● A block of data:
******

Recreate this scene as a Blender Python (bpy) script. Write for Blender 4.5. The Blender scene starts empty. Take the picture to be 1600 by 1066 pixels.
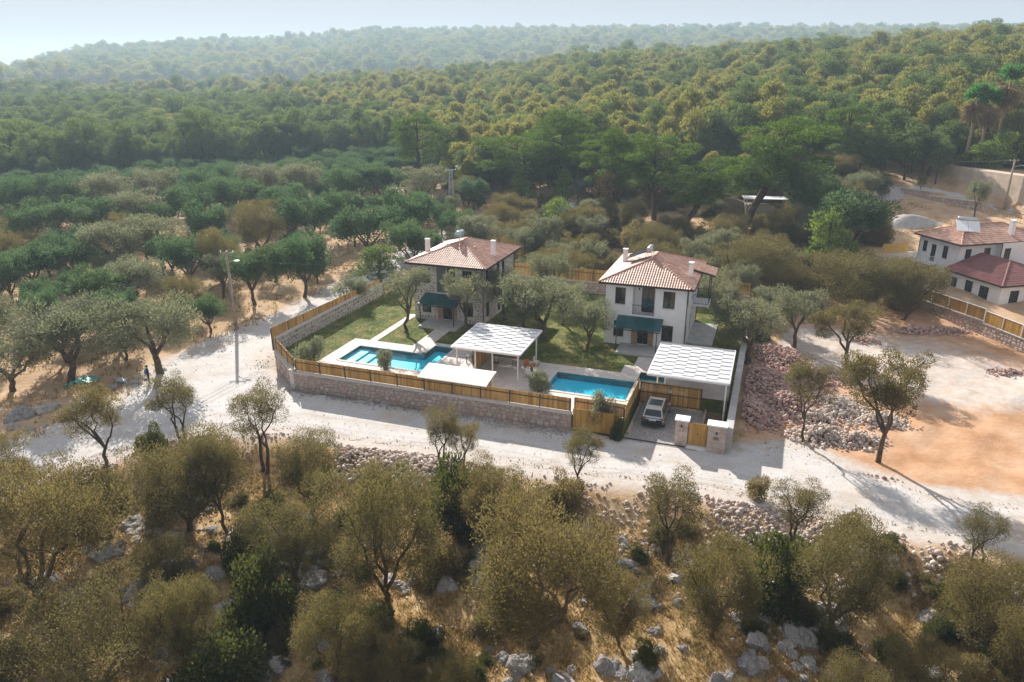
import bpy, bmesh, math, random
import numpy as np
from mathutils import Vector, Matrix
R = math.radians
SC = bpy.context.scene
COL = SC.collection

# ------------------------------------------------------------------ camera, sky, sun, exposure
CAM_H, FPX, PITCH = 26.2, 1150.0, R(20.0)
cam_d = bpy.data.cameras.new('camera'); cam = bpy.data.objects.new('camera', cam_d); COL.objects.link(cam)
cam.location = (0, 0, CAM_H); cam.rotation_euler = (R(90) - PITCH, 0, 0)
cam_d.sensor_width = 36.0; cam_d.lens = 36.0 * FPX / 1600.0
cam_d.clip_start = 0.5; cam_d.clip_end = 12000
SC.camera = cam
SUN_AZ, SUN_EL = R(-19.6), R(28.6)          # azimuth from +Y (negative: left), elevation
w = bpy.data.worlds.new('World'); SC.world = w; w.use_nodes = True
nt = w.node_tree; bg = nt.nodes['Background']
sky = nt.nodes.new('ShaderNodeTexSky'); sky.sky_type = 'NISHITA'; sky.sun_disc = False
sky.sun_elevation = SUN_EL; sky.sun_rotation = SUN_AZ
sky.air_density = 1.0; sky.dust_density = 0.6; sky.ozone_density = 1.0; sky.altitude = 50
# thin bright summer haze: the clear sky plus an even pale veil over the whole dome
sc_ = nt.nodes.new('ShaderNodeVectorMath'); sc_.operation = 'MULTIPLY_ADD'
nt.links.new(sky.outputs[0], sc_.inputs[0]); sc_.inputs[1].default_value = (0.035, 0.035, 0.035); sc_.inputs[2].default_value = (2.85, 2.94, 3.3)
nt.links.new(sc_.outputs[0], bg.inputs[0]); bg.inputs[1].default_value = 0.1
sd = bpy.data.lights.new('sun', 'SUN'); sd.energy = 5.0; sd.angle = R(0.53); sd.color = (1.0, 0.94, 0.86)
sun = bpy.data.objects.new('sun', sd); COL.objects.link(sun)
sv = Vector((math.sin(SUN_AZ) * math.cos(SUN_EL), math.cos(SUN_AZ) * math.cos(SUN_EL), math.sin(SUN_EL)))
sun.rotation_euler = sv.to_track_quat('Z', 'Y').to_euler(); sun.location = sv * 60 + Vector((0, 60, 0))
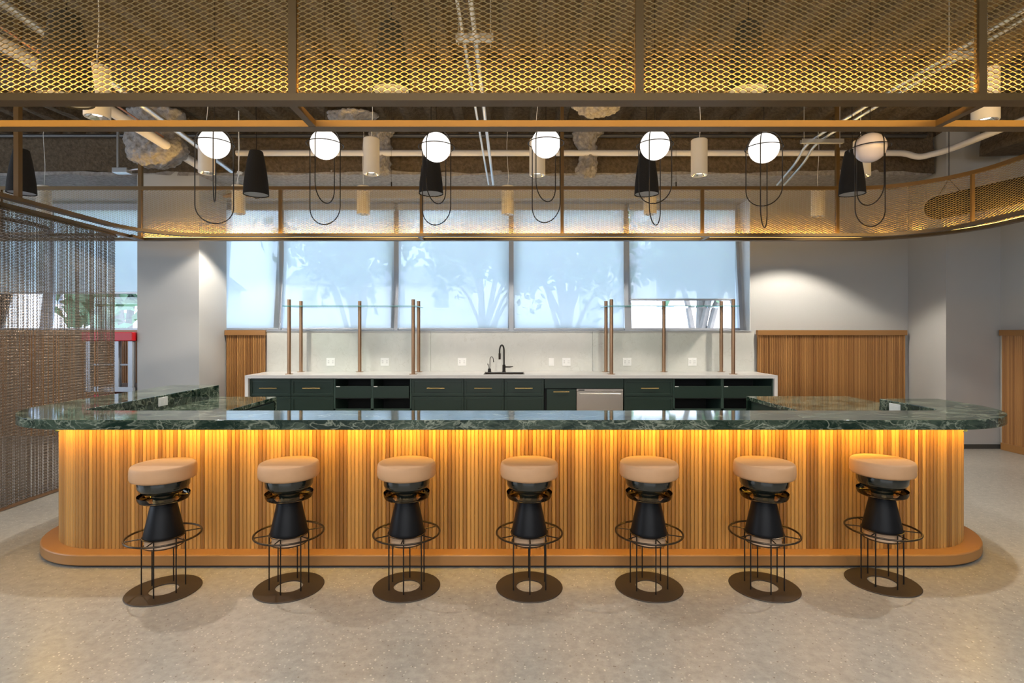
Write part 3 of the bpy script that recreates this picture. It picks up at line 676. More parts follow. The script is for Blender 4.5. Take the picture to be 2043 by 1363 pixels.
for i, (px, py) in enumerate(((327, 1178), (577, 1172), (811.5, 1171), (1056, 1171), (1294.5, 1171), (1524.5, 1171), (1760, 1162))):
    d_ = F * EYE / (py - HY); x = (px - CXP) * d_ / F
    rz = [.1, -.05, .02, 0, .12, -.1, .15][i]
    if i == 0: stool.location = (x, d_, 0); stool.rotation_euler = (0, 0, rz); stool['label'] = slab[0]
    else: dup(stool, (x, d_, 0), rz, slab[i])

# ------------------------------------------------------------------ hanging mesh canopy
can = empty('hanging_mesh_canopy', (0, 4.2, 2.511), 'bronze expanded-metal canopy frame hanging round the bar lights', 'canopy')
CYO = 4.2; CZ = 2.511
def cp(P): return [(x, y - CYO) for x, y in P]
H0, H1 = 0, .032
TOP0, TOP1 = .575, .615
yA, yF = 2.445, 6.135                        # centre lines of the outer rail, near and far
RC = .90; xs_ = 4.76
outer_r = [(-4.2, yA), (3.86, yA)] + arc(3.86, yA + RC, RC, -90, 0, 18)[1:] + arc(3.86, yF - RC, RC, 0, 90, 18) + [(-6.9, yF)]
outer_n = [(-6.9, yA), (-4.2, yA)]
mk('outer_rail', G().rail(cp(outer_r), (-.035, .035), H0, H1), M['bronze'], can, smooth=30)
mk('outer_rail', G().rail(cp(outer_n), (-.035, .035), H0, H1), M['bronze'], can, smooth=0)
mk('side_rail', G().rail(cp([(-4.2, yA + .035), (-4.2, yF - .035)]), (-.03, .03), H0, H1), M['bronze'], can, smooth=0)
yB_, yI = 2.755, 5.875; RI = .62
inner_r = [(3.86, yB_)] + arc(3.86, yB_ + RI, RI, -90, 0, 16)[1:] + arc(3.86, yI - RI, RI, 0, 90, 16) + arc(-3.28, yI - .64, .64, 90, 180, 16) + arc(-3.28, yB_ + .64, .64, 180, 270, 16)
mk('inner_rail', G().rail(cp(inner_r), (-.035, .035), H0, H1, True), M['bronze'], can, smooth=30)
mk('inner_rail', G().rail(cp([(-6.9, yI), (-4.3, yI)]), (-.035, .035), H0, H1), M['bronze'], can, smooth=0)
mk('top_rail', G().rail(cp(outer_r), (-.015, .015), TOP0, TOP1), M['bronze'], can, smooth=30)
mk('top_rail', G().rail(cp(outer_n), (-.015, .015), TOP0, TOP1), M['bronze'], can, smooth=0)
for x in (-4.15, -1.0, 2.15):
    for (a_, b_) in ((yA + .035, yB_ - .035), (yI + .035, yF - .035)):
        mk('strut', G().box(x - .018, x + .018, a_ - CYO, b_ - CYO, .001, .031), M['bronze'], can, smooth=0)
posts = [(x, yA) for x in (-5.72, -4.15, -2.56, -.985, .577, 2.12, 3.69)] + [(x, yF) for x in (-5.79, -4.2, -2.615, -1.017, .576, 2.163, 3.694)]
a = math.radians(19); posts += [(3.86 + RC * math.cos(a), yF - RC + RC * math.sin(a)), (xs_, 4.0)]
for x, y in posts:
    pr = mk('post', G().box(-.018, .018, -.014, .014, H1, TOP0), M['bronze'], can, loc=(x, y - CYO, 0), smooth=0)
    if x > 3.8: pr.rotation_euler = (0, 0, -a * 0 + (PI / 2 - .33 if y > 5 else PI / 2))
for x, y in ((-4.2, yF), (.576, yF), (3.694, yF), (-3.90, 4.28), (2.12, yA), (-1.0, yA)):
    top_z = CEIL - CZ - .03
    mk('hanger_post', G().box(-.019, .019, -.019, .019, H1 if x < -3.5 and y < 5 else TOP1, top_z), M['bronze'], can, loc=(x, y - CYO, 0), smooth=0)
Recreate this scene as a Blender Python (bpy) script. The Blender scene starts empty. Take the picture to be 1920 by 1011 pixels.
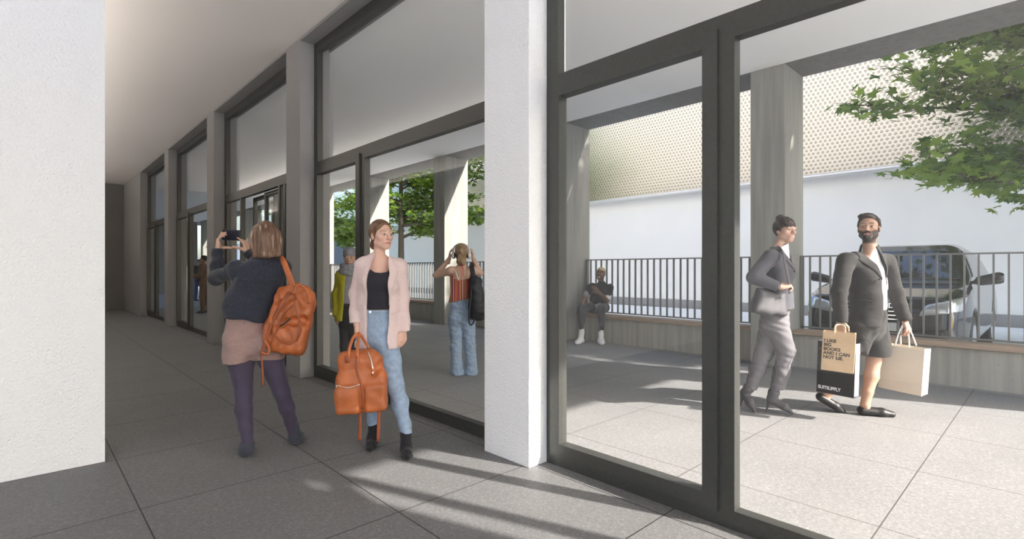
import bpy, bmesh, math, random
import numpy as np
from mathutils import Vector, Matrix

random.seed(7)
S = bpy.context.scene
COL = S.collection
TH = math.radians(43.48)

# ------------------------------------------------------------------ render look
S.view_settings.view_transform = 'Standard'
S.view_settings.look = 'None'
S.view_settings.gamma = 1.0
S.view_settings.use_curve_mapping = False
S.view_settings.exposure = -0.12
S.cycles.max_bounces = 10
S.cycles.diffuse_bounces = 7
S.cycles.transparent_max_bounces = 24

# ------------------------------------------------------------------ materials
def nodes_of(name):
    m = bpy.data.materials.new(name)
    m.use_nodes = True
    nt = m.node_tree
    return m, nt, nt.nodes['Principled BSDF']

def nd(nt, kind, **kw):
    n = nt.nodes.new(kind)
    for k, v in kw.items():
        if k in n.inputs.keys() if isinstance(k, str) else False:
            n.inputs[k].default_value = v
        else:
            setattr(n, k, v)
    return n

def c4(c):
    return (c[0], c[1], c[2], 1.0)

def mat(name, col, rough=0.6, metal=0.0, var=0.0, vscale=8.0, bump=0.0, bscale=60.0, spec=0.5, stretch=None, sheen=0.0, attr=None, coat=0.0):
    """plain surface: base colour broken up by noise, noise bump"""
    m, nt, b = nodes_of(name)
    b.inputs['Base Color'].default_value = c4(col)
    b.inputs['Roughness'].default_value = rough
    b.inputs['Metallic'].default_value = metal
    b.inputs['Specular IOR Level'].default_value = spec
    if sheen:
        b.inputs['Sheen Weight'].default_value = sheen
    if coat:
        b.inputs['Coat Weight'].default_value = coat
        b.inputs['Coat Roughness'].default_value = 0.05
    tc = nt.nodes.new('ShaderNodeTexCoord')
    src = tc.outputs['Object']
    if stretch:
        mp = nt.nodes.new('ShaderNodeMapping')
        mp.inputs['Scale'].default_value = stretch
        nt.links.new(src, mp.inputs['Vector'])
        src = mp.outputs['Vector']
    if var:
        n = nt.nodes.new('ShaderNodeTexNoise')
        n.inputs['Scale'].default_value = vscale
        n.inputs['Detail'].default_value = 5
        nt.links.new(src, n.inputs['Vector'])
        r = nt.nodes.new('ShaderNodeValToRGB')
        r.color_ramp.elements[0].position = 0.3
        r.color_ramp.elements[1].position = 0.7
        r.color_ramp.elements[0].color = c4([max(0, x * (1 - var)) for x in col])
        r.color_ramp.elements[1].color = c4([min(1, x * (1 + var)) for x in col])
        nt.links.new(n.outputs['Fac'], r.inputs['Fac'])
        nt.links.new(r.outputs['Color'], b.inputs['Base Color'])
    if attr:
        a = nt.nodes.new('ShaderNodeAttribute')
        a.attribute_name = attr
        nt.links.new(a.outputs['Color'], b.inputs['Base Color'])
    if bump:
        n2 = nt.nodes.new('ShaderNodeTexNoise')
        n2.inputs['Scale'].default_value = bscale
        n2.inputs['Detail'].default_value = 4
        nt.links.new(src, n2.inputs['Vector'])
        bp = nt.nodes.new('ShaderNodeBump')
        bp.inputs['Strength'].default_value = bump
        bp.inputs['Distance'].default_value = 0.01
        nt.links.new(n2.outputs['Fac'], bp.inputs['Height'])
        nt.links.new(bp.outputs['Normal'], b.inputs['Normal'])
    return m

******

Could the lines from the top of the material through the line with "COL = SC.collection" be repeated exactly, pictures left out?

Recreate this scene as a Blender Python (bpy) script. Write for Blender 4.5. The Blender scene starts empty. Take the picture to be 1600 by 1066 pixels.
import bpy, bmesh, math, random
import numpy as np
from mathutils import Vector, Matrix
R = math.radians
SC = bpy.context.scene
COL = SC.collection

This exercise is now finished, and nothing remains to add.